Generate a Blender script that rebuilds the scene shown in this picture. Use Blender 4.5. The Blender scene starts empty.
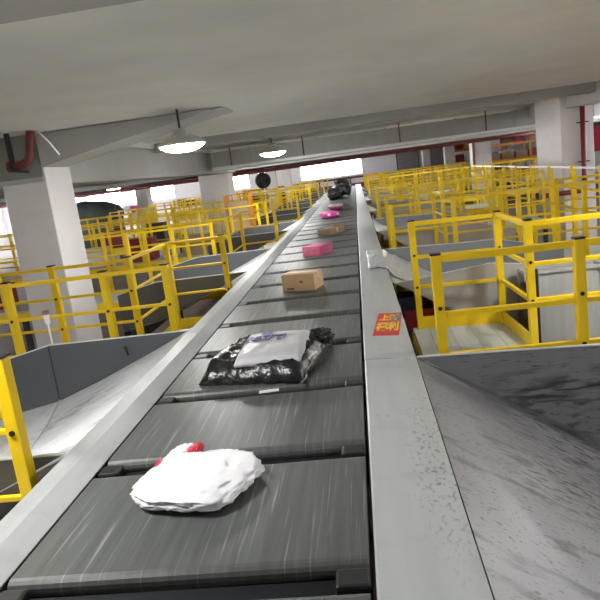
import bpy, bmesh, math, random
from mathutils import Vector, Matrix, noise
random.seed(7)
S = bpy.context.scene
COL = S.collection
PI = math.pi

# ------------------------------------------------------------------ materials
def mat(name, base, rough=.5, metal=0., var=0., vscale=4., stretch=(1, 1, 1), bump=0., spec=None, dirt=None, coat=0.):
    """Principled material; var = soft colour variation, dirt = list of (scale, stretch, lo, hi, colour, amount)."""
    m = bpy.data.materials.new(name); m.use_nodes = True
    nt = m.node_tree; b = nt.nodes['Principled BSDF']; L = nt.links
    b.inputs['Roughness'].default_value = rough; b.inputs['Metallic'].default_value = metal
    b.inputs['Base Color'].default_value = (*base, 1)
    if spec is not None: b.inputs['Specular IOR Level'].default_value = spec
    if coat: b.inputs['Coat Weight'].default_value = coat
    def nz(scale, st, detail=4):
        tc = nt.nodes.new('ShaderNodeTexCoord'); mp = nt.nodes.new('ShaderNodeMapping'); mp.inputs['Scale'].default_value = st
        n = nt.nodes.new('ShaderNodeTexNoise'); n.inputs['Scale'].default_value = scale; n.inputs['Detail'].default_value = detail
        L.new(tc.outputs['Object'], mp.inputs['Vector']); L.new(mp.outputs['Vector'], n.inputs['Vector']); return n
    cur = None
    if var:
        n = nz(vscale, stretch); r = nt.nodes.new('ShaderNodeValToRGB')
        r.color_ramp.elements[0].position = .3; r.color_ramp.elements[1].position = .7
        r.color_ramp.elements[0].color = (*[max(0, c * (1 - var)) for c in base], 1)
        r.color_ramp.elements[1].color = (*[min(1, c * (1 + var)) for c in base], 1)
        L.new(n.outputs['Fac'], r.inputs['Fac']); cur = r.outputs['Color']
        if bump:
            bp = nt.nodes.new('ShaderNodeBump'); bp.inputs['Strength'].default_value = bump; bp.inputs['Distance'].default_value = .02
            L.new(n.outputs['Fac'], bp.inputs['Height']); L.new(bp.outputs['Normal'], b.inputs['Normal'])
    for (sc, st, lo, hi, c, amt) in (dirt or []):
        n = nz(sc, st, 6); mr = nt.nodes.new('ShaderNodeMapRange'); mr.inputs['From Min'].default_value = lo; mr.inputs['From Max'].default_value = hi
        mr.inputs['To Max'].default_value = amt
        mx = nt.nodes.new('ShaderNodeMix'); mx.data_type = 'RGBA'
        L.new(n.outputs['Fac'], mr.inputs['Value']); L.new(mr.outputs['Result'], mx.inputs['Factor'])
        if cur: L.new(cur, mx.inputs['A'])
        else: mx.inputs['A'].default_value = (*base, 1)
        mx.inputs['B'].default_value = (*c, 1); cur = mx.outputs['Result']
    if cur: L.new(cur, b.inputs['Base Color'])
    return m
def emit(name, c, st):
    m = bpy.data.materials.new(name); m.use_nodes = True; nt = m.node_tree; nt.nodes.clear()
    e = nt.nodes.new('ShaderNodeEmission'); e.inputs['Color'].default_value = (*c, 1); e.inputs['Strength'].default_value = st
    o = nt.nodes.new('ShaderNodeOutputMaterial'); nt.links.new(e.outputs[0], o.inputs[0]); return m
def glass(name):
    m = bpy.data.materials.new(name); m.use_nodes = True; nt = m.node_tree; nt.nodes.clear()
    t = nt.nodes.new('ShaderNodeBsdfTransparent'); t.inputs[0].default_value = (.95, .96, .97, 1)
    g = nt.nodes.new('ShaderNodeBsdfGlossy'); g.inputs['Roughness'].default_value = .05
    x = nt.nodes.new('ShaderNodeMixShader'); x.inputs[0].default_value = .06
    o = nt.nodes.new('ShaderNodeOutputMaterial')
    nt.links.new(t.outputs[0], x.inputs[1]); nt.links.new(g.outputs[0], x.inputs[2]); nt.links.new(x.outputs[0], o.inputs[0]); return m

M = {}
M['yellow'] = mat('yellow_paint', (.86, .585, .005), .38, var=.10, vscale=3)
M['black'] = mat('black_plastic', (.012, .012, .014), .45)
M['belt'] = mat('belt_rubber', (.085, .092, .089), .42, var=.25, vscale=2.2, stretch=(14, .5, 1),
                dirt=[(3.0, (22, .45, 1), .58, .74, (.36, .38, .37), .7), (5.0, (9, .3, 1), .60, .75, (.045, .05, .05), .5)])
M['bridge'] = mat('bridge_plate_steel', (.012, .014, .017), .5, 0, spec=.25)
M['guard'] = mat('brushed_aluminium', (.62, .655, .67), .36, .35, var=.05, vscale=2, stretch=(6, .5, 6),
                 dirt=[(2.2, (1, 1.6, 1), .58, .8, (.40, .42, .44), .5), (16, (1, .35, 1), .66, .74, (.2, .2, .22), .45)])
M['litsheet'] = mat('reflection_pale_sheet', (.72, .745, .755), .42, .2, var=.05, vscale=2,
                dirt=[(3.2, (1.2, 5, 1), .60, .72, (.25, .265, .28), .6), (1.5, (1.3, 3.2, 1), .60, .70, (.26, .27, .28), .6), (10, (1.6, 7, 1), .63, .69, (.13, .14, .15), .7)])  # pale base holds the light reflected off the left chute floors
M['grey'] = mat('grey_painted_steel', (.10, .106, .115), .40, .15, var=.07, vscale=1.6,
                dirt=[(4, (1, 1, 2), .68, .75, (.09, .09, .10), .5)])
M['pale'] = mat('pale_grey_sheet', (.47, .46, .47), .42, .2, var=.06, vscale=2, dirt=[(6, (1, 1, 3), .64, .72, (.2, .2, .2), .4)])
M['clean'] = mat('clean_grey_sheet', (.30, .32, .34), .4, .15, var=.06, vscale=2)
M['guardleft'] = mat('worn_aluminium', (.46, .48, .485), .42, .3, var=.10, vscale=2, stretch=(6, .8, 6), dirt=[(2.2, (1, 1.6, 1), .55, .75, (.30, .31, .31), .6)])
M['scuffed'] = mat('scuffed_grey_steel', (.225, .225, .24), .40, .15, var=.06, vscale=2,
                   dirt=[(1.7, (.8, 5, 4), .57, .69, (.04, .04, .045), .75), (10, (.7, 8, 9), .605, .67, (.03, .03, .035), .8),
                         (22, (1, 5, 2), .66, .70, (.02, .02, .02), .8)])
M['rim'] = mat('bare_steel_edge', (.78, .80, .81), .35, .3)
M['dark'] = mat('dark_steel', (.035, .037, .042), .5, .3, var=.2)
M['deck'] = mat('deck_board', (.56, .60, .56), .55, var=.06, vscale=3, stretch=(8, 1, 1))
M['white'] = mat('white_wall_paint', (.80, .79, .80), .6, var=.02)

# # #

## WHAT IS NEEDED
Repeat only the lines between the start of the data and the line with "PI = math.pi", including those two lines, and skip the pictures.

## WORKED SOLUTION
Generate a Blender script that rebuilds the scene shown in this picture. Use Blender 4.5. The Blender scene starts empty.
import bpy, bmesh, math, random
from mathutils import Vector, Matrix, noise
random.seed(7)
S = bpy.context.scene
COL = S.collection
PI = math.pi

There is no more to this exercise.